Set down the listing below verbatim, but only from its first line through the line containing "POS[:, 2] = np.maximum(POS[:, 2], 0.0035)".

___ Given information

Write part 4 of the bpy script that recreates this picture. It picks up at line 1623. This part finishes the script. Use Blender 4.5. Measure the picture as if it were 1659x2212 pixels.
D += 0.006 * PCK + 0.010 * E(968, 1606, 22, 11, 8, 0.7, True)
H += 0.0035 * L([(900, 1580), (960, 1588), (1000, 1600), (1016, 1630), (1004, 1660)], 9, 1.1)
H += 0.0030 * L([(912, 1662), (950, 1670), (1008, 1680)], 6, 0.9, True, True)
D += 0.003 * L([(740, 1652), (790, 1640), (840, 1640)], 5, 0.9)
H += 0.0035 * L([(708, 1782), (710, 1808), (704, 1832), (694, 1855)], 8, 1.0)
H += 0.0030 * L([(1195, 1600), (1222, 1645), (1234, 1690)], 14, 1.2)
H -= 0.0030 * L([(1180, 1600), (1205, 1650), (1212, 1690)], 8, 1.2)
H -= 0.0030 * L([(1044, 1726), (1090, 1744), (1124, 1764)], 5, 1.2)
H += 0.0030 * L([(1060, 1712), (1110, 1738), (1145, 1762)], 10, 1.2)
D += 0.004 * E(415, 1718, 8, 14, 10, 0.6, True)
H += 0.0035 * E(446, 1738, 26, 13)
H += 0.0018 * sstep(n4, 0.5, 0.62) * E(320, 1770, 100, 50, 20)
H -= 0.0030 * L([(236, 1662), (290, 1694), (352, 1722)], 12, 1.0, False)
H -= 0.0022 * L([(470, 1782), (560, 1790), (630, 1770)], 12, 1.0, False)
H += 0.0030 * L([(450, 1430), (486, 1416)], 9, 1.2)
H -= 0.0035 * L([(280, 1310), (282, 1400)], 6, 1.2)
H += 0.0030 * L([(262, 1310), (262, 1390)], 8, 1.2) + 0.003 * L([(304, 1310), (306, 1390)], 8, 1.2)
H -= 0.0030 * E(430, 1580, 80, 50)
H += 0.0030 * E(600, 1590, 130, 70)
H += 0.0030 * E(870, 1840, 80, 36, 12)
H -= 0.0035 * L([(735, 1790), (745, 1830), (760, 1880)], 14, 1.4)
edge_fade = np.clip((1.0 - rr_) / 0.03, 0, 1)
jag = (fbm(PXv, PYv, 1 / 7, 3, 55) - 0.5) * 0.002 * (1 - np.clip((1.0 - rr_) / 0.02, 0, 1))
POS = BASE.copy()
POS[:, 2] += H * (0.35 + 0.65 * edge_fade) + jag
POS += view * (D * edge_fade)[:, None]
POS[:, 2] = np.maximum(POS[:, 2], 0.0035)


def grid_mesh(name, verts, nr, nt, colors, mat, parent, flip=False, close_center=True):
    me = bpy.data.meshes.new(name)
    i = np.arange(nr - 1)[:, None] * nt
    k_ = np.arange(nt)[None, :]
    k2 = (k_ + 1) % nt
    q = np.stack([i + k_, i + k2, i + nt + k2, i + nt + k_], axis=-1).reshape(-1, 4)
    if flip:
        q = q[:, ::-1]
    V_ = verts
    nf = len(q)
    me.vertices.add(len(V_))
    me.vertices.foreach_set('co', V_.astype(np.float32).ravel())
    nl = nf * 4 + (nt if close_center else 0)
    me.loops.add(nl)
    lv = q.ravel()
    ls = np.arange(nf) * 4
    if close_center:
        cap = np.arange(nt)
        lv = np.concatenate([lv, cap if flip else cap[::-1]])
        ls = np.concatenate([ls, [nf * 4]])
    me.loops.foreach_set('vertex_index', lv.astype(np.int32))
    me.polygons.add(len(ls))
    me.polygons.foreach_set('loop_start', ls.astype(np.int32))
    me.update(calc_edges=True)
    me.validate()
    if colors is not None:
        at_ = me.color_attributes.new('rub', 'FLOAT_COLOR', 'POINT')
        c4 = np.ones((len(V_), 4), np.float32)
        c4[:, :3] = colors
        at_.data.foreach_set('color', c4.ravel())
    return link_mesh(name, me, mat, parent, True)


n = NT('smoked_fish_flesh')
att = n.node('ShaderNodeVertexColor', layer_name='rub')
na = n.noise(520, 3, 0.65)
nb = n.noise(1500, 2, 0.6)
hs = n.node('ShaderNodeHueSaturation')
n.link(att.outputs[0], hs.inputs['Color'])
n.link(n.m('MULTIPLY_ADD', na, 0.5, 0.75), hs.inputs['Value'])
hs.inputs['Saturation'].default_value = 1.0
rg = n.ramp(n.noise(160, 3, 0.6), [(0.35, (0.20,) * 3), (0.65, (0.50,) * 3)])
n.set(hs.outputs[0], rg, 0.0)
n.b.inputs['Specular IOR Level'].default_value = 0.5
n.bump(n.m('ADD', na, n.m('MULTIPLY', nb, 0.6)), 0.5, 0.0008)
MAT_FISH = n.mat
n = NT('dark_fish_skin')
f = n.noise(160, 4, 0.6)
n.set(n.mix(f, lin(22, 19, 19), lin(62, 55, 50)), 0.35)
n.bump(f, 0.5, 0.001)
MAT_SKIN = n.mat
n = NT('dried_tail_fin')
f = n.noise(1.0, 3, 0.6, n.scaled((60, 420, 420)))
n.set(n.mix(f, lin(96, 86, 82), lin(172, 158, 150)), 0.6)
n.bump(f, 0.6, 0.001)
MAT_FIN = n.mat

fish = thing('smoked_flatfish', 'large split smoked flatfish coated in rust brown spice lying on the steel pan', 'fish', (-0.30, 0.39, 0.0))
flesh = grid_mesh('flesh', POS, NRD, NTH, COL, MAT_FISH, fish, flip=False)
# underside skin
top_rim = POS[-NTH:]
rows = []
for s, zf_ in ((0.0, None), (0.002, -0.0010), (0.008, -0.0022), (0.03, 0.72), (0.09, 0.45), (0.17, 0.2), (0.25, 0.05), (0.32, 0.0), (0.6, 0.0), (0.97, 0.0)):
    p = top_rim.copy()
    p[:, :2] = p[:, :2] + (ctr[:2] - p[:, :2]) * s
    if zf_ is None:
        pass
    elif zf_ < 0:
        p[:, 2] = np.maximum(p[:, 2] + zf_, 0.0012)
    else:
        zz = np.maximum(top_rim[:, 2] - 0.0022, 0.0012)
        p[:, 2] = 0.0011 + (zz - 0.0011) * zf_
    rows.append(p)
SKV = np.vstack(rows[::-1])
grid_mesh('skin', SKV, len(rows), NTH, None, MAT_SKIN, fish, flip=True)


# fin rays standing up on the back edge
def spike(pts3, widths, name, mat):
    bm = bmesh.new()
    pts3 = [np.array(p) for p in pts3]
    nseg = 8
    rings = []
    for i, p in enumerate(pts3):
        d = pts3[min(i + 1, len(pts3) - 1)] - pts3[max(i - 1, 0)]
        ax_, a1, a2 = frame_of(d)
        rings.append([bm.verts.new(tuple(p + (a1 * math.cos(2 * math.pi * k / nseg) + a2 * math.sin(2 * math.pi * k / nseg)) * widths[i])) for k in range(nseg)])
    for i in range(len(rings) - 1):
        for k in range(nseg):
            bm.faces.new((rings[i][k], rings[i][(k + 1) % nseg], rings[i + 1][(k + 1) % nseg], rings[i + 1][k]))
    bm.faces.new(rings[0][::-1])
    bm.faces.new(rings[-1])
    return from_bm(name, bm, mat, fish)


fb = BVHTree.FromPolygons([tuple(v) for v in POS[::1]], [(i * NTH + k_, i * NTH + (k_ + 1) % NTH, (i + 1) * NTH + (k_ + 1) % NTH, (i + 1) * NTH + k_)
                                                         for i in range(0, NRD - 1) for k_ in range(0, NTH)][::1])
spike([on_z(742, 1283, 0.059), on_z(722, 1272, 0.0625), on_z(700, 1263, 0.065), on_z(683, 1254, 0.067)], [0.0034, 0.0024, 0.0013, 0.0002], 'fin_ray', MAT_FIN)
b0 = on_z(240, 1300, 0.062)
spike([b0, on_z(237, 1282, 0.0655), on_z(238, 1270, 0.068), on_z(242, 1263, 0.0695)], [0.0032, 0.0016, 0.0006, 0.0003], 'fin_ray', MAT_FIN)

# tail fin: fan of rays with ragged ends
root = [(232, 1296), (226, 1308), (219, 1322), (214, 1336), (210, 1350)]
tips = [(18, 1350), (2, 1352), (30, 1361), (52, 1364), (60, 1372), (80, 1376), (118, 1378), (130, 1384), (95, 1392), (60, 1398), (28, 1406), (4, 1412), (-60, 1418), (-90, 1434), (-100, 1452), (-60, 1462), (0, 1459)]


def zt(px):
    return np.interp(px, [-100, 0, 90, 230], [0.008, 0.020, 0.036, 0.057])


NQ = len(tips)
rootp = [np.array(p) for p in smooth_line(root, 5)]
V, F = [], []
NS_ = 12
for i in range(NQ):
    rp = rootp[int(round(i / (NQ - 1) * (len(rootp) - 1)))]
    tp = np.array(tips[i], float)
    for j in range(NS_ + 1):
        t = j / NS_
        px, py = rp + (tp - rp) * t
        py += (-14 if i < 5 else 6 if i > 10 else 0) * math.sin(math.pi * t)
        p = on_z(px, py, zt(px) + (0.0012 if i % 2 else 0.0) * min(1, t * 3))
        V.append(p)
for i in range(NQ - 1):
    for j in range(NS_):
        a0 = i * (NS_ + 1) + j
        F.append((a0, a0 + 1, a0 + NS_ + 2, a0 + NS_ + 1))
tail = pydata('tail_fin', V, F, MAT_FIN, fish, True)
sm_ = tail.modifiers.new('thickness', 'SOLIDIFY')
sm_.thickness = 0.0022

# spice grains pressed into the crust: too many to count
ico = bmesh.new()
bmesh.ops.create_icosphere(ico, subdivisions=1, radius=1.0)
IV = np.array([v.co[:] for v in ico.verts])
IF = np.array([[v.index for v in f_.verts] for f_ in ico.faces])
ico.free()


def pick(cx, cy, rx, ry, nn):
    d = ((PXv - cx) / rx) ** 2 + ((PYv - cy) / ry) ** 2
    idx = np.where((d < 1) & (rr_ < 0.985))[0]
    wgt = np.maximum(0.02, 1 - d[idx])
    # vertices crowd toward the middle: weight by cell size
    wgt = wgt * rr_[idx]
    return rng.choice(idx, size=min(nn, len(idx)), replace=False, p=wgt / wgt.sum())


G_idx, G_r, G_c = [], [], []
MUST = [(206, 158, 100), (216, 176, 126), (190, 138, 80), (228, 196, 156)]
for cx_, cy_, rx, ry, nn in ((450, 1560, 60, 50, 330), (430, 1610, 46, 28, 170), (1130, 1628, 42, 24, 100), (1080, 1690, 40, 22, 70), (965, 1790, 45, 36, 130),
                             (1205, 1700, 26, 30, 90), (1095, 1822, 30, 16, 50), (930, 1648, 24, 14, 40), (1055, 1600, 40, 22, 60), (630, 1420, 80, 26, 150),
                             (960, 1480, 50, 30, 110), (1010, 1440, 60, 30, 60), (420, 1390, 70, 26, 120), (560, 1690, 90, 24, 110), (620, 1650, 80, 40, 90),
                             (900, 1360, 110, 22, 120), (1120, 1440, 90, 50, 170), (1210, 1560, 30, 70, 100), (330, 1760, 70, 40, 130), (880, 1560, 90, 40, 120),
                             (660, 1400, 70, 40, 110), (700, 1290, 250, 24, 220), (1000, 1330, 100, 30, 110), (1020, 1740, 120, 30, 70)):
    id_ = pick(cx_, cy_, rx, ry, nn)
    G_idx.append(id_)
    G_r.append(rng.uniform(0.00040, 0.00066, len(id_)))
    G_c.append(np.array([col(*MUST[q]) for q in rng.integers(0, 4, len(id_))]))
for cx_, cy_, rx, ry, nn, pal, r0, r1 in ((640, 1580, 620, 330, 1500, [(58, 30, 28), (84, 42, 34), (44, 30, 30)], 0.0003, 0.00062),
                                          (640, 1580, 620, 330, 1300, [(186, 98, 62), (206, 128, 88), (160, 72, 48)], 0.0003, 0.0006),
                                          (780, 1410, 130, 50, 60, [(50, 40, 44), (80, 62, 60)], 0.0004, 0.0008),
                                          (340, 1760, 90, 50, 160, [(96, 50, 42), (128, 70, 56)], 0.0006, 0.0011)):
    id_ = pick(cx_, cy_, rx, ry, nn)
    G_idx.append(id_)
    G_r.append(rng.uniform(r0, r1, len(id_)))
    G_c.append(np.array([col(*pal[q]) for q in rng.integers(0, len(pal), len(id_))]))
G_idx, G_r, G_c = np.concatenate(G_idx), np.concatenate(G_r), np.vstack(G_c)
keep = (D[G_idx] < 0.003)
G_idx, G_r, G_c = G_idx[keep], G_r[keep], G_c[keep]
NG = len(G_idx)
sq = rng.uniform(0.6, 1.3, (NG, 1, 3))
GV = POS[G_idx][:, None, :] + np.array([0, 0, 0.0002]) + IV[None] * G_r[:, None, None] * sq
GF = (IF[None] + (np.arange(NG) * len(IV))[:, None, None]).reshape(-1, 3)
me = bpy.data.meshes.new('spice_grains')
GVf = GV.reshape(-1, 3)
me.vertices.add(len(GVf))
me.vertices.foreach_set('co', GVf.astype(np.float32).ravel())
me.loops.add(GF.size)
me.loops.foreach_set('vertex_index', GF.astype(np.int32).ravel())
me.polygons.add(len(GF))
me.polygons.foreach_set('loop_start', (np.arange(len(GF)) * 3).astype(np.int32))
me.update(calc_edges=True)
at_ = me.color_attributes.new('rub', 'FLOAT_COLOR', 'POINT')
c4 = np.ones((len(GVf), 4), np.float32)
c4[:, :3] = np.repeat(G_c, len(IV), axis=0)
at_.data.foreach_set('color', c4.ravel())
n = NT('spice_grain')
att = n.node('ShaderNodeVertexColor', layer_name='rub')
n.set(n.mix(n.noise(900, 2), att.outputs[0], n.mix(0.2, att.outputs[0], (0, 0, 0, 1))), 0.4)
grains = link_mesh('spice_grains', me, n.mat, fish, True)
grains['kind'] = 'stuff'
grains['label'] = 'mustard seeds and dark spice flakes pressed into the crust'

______

» **The answer**
Write part 4 of the bpy script that recreates this picture. It picks up at line 1623. This part finishes the script. Use Blender 4.5. Measure the picture as if it were 1659x2212 pixels.
D += 0.006 * PCK + 0.010 * E(968, 1606, 22, 11, 8, 0.7, True)
H += 0.0035 * L([(900, 1580), (960, 1588), (1000, 1600), (1016, 1630), (1004, 1660)], 9, 1.1)
H += 0.0030 * L([(912, 1662), (950, 1670), (1008, 1680)], 6, 0.9, True, True)
D += 0.003 * L([(740, 1652), (790, 1640), (840, 1640)], 5, 0.9)
H += 0.0035 * L([(708, 1782), (710, 1808), (704, 1832), (694, 1855)], 8, 1.0)
H += 0.0030 * L([(1195, 1600), (1222, 1645), (1234, 1690)], 14, 1.2)
H -= 0.0030 * L([(1180, 1600), (1205, 1650), (1212, 1690)], 8, 1.2)
H -= 0.0030 * L([(1044, 1726), (1090, 1744), (1124, 1764)], 5, 1.2)
H += 0.0030 * L([(1060, 1712), (1110, 1738), (1145, 1762)], 10, 1.2)
D += 0.004 * E(415, 1718, 8, 14, 10, 0.6, True)
H += 0.0035 * E(446, 1738, 26, 13)
H += 0.0018 * sstep(n4, 0.5, 0.62) * E(320, 1770, 100, 50, 20)
H -= 0.0030 * L([(236, 1662), (290, 1694), (352, 1722)], 12, 1.0, False)
H -= 0.0022 * L([(470, 1782), (560, 1790), (630, 1770)], 12, 1.0, False)
H += 0.0030 * L([(450, 1430), (486, 1416)], 9, 1.2)
H -= 0.0035 * L([(280, 1310), (282, 1400)], 6, 1.2)
H += 0.0030 * L([(262, 1310), (262, 1390)], 8, 1.2) + 0.003 * L([(304, 1310), (306, 1390)], 8, 1.2)
H -= 0.0030 * E(430, 1580, 80, 50)
H += 0.0030 * E(600, 1590, 130, 70)
H += 0.0030 * E(870, 1840, 80, 36, 12)
H -= 0.0035 * L([(735, 1790), (745, 1830), (760, 1880)], 14, 1.4)
edge_fade = np.clip((1.0 - rr_) / 0.03, 0, 1)
jag = (fbm(PXv, PYv, 1 / 7, 3, 55) - 0.5) * 0.002 * (1 - np.clip((1.0 - rr_) / 0.02, 0, 1))
POS = BASE.copy()
POS[:, 2] += H * (0.35 + 0.65 * edge_fade) + jag
POS += view * (D * edge_fade)[:, None]
POS[:, 2] = np.maximum(POS[:, 2], 0.0035)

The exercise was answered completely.